>>
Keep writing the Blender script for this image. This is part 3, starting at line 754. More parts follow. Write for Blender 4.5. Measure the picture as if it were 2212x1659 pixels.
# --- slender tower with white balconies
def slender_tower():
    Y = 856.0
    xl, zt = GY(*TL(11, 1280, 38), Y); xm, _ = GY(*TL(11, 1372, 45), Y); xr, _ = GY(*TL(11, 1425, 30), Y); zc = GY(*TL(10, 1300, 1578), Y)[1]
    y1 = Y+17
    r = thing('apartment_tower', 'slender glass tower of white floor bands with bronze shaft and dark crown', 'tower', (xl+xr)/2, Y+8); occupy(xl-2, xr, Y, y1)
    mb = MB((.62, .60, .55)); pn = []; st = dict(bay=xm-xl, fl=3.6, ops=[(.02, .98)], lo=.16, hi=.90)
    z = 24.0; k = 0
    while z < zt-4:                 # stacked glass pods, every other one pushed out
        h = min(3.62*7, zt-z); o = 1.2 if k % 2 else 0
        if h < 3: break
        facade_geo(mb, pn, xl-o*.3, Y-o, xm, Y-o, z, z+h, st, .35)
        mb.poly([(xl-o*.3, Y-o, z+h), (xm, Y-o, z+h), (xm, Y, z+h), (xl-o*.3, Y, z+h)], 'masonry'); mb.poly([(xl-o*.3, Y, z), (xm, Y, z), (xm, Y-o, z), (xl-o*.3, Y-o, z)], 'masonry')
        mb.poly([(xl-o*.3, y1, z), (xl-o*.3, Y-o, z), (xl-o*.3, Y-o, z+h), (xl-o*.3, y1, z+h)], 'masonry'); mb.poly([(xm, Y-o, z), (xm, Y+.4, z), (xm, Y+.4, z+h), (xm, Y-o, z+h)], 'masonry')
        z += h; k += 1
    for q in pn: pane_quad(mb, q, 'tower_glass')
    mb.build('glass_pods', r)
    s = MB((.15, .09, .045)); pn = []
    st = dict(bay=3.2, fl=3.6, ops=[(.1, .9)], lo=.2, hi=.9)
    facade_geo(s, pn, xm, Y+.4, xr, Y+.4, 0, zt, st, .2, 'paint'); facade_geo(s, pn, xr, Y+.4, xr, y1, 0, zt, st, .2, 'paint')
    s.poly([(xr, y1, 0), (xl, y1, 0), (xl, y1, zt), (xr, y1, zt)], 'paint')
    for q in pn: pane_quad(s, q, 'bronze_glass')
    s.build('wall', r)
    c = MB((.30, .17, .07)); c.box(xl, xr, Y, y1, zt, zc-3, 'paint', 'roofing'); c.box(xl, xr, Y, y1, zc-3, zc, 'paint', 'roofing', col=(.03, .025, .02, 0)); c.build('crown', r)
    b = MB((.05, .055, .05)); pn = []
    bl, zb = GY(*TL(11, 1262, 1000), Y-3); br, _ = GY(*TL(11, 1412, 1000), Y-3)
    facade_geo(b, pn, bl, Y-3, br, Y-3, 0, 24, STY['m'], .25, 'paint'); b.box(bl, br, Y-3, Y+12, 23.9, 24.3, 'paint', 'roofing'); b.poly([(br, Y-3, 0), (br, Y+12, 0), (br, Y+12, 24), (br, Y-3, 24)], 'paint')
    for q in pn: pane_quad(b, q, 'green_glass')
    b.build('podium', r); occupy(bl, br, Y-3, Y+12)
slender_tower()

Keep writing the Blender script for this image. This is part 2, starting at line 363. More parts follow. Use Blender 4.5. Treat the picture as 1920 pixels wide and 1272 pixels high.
<<
Go through the listing and copy all of it exactly.

## FINAL RESULT
Keep writing the Blender script for this image. This is part 3, starting at line 754. More parts follow. Write for Blender 4.5. Measure the picture as if it were 2212x1659 pixels.
# --- slender tower with white balconies
def slender_tower():
    Y = 856.0
    xl, zt = GY(*TL(11, 1280, 38), Y); xm, _ = GY(*TL(11, 1372, 45), Y); xr, _ = GY(*TL(11, 1425, 30), Y); zc = GY(*TL(10, 1300, 1578), Y)[1]
    y1 = Y+17
    r = thing('apartment_tower', 'slender glass tower of white floor bands with bronze shaft and dark crown', 'tower', (xl+xr)/2, Y+8); occupy(xl-2, xr, Y, y1)
    mb = MB((.62, .60, .55)); pn = []; st = dict(bay=xm-xl, fl=3.6, ops=[(.02, .98)], lo=.16, hi=.90)
    z = 24.0; k = 0
    while z < zt-4:                 # stacked glass pods, every other one pushed out
        h = min(3.62*7, zt-z); o = 1.2 if k % 2 else 0
        if h < 3: break
        facade_geo(mb, pn, xl-o*.3, Y-o, xm, Y-o, z, z+h, st, .35)
        mb.poly([(xl-o*.3, Y-o, z+h), (xm, Y-o, z+h), (xm, Y, z+h), (xl-o*.3, Y, z+h)], 'masonry'); mb.poly([(xl-o*.3, Y, z), (xm, Y, z), (xm, Y-o, z), (xl-o*.3, Y-o, z)], 'masonry')
        mb.poly([(xl-o*.3, y1, z), (xl-o*.3, Y-o, z), (xl-o*.3, Y-o, z+h), (xl-o*.3, y1, z+h)], 'masonry'); mb.poly([(xm, Y-o, z), (xm, Y+.4, z), (xm, Y+.4, z+h), (xm, Y-o, z+h)], 'masonry')
        z += h; k += 1
    for q in pn: pane_quad(mb, q, 'tower_glass')
    mb.build('glass_pods', r)
    s = MB((.15, .09, .045)); pn = []
    st = dict(bay=3.2, fl=3.6, ops=[(.1, .9)], lo=.2, hi=.9)
    facade_geo(s, pn, xm, Y+.4, xr, Y+.4, 0, zt, st, .2, 'paint'); facade_geo(s, pn, xr, Y+.4, xr, y1, 0, zt, st, .2, 'paint')
    s.poly([(xr, y1, 0), (xl, y1, 0), (xl, y1, zt), (xr, y1, zt)], 'paint')
    for q in pn: pane_quad(s, q, 'bronze_glass')
    s.build('wall', r)
    c = MB((.30, .17, .07)); c.box(xl, xr, Y, y1, zt, zc-3, 'paint', 'roofing'); c.box(xl, xr, Y, y1, zc-3, zc, 'paint', 'roofing', col=(.03, .025, .02, 0)); c.build('crown', r)
    b = MB((.05, .055, .05)); pn = []
    bl, zb = GY(*TL(11, 1262, 1000), Y-3); br, _ = GY(*TL(11, 1412, 1000), Y-3)
    facade_geo(b, pn, bl, Y-3, br, Y-3, 0, 24, STY['m'], .25, 'paint'); b.box(bl, br, Y-3, Y+12, 23.9, 24.3, 'paint', 'roofing'); b.poly([(br, Y-3, 0), (br, Y+12, 0), (br, Y+12, 24), (br, Y-3, 24)], 'paint')
    for q in pn: pane_quad(b, q, 'green_glass')
    b.build('podium', r); occupy(bl, br, Y-3, Y+12)
slender_tower()

Keep writing the Blender script for this image. This is part 2, starting at line 363. More parts follow. Use Blender 4.5. Treat the picture as 1920 pixels wide and 1272 pixels high.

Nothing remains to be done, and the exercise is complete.